## [Request]
The required output consists solely of the lines from the top of the listing through the line containing "R = math.radians", transcribed exactly.

## [Data block]

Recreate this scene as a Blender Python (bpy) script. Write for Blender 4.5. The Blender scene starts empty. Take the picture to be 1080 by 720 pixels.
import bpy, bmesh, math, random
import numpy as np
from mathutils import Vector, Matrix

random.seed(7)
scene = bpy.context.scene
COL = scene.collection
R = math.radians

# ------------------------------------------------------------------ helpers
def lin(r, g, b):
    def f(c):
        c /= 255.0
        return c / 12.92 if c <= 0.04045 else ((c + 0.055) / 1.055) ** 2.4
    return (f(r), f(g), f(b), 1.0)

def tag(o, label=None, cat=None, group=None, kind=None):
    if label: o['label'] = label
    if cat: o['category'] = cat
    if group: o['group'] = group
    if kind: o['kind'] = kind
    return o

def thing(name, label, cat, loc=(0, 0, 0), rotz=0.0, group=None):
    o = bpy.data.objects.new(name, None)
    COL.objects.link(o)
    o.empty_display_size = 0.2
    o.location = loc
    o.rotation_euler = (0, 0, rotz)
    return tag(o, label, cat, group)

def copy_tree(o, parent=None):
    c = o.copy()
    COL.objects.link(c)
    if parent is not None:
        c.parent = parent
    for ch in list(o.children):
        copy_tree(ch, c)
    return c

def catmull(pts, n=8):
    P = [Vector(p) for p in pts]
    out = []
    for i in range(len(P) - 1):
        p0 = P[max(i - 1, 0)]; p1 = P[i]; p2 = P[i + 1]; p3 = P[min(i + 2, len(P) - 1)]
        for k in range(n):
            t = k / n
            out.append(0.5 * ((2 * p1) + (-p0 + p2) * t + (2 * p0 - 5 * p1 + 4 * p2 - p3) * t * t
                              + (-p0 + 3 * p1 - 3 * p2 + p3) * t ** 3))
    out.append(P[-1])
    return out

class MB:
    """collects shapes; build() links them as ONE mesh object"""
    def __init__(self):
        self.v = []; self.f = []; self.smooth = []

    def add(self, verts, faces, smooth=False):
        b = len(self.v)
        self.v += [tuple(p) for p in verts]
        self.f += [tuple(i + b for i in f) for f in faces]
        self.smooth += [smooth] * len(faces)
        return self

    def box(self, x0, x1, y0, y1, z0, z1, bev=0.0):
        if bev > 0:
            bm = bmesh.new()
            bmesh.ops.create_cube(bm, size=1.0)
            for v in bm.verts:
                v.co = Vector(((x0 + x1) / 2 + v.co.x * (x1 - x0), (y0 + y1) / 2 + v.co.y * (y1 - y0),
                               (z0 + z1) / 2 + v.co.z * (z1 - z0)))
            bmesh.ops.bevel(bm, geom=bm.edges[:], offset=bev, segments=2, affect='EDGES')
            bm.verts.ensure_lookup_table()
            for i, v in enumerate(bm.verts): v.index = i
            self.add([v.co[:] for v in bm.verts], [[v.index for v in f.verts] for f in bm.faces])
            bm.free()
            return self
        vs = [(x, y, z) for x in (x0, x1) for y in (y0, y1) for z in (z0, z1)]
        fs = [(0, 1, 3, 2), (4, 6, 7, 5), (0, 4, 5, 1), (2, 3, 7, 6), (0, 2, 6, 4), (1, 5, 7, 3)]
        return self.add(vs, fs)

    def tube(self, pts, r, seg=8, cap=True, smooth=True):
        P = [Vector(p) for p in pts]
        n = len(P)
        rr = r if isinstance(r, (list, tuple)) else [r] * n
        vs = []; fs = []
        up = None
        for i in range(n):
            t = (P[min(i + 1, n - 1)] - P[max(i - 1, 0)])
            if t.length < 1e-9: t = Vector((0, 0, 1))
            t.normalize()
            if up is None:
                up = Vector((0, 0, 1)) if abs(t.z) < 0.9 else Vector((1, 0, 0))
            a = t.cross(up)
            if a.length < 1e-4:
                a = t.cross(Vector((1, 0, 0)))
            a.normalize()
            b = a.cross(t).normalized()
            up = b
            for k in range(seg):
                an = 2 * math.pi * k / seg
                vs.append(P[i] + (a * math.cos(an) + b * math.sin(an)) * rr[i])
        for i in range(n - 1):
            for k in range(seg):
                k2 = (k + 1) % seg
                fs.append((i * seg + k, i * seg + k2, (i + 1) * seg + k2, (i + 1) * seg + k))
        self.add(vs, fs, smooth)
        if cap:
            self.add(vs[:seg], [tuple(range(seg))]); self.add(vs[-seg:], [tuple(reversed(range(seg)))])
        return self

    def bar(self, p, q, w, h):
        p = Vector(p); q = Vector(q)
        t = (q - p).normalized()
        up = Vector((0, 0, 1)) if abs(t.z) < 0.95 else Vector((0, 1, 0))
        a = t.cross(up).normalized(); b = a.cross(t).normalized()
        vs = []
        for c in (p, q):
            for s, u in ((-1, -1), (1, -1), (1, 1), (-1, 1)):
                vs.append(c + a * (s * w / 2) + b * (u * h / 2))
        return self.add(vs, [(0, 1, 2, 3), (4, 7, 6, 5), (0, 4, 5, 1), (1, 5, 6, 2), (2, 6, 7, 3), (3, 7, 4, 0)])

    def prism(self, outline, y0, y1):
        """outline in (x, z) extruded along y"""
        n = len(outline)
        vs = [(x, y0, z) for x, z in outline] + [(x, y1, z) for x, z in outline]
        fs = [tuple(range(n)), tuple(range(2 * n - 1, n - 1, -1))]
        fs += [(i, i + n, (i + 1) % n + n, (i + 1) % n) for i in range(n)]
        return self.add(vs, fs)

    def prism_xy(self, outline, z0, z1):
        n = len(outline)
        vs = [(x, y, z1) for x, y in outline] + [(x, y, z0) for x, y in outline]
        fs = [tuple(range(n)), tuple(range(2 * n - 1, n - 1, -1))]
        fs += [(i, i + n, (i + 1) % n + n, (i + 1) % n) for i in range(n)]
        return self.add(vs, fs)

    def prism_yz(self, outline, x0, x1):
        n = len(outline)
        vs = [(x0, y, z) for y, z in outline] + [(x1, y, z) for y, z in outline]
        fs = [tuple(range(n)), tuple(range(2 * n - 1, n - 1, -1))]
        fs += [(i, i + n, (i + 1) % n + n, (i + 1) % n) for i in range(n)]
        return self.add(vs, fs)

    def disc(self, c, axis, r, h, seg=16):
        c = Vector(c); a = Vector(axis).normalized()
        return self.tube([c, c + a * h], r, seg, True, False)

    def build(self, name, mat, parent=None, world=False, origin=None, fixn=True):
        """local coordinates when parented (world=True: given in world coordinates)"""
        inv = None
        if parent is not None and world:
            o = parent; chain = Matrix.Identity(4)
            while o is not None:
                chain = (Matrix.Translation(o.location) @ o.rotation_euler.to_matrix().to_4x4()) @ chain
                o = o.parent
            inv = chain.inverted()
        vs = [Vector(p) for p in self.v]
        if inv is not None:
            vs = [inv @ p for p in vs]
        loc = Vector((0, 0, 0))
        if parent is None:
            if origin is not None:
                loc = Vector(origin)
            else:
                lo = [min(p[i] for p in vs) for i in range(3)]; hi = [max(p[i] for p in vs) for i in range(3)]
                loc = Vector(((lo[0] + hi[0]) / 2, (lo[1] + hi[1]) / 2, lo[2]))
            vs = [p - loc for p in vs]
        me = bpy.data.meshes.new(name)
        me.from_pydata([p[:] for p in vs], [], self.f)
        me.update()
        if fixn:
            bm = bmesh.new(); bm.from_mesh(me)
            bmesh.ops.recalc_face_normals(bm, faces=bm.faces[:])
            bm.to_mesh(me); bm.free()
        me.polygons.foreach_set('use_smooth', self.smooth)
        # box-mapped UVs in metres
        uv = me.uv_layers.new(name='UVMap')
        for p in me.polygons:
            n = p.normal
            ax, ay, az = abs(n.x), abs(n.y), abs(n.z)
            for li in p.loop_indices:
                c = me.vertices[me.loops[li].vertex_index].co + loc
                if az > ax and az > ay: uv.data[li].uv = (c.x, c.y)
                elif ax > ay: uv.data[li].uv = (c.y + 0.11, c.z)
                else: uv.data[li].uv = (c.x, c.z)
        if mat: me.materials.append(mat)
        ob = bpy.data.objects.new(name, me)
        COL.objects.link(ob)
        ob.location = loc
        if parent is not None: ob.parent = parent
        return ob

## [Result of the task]
Recreate this scene as a Blender Python (bpy) script. Write for Blender 4.5. The Blender scene starts empty. Take the picture to be 1080 by 720 pixels.
import bpy, bmesh, math, random
import numpy as np
from mathutils import Vector, Matrix

random.seed(7)
scene = bpy.context.scene
COL = scene.collection
R = math.radians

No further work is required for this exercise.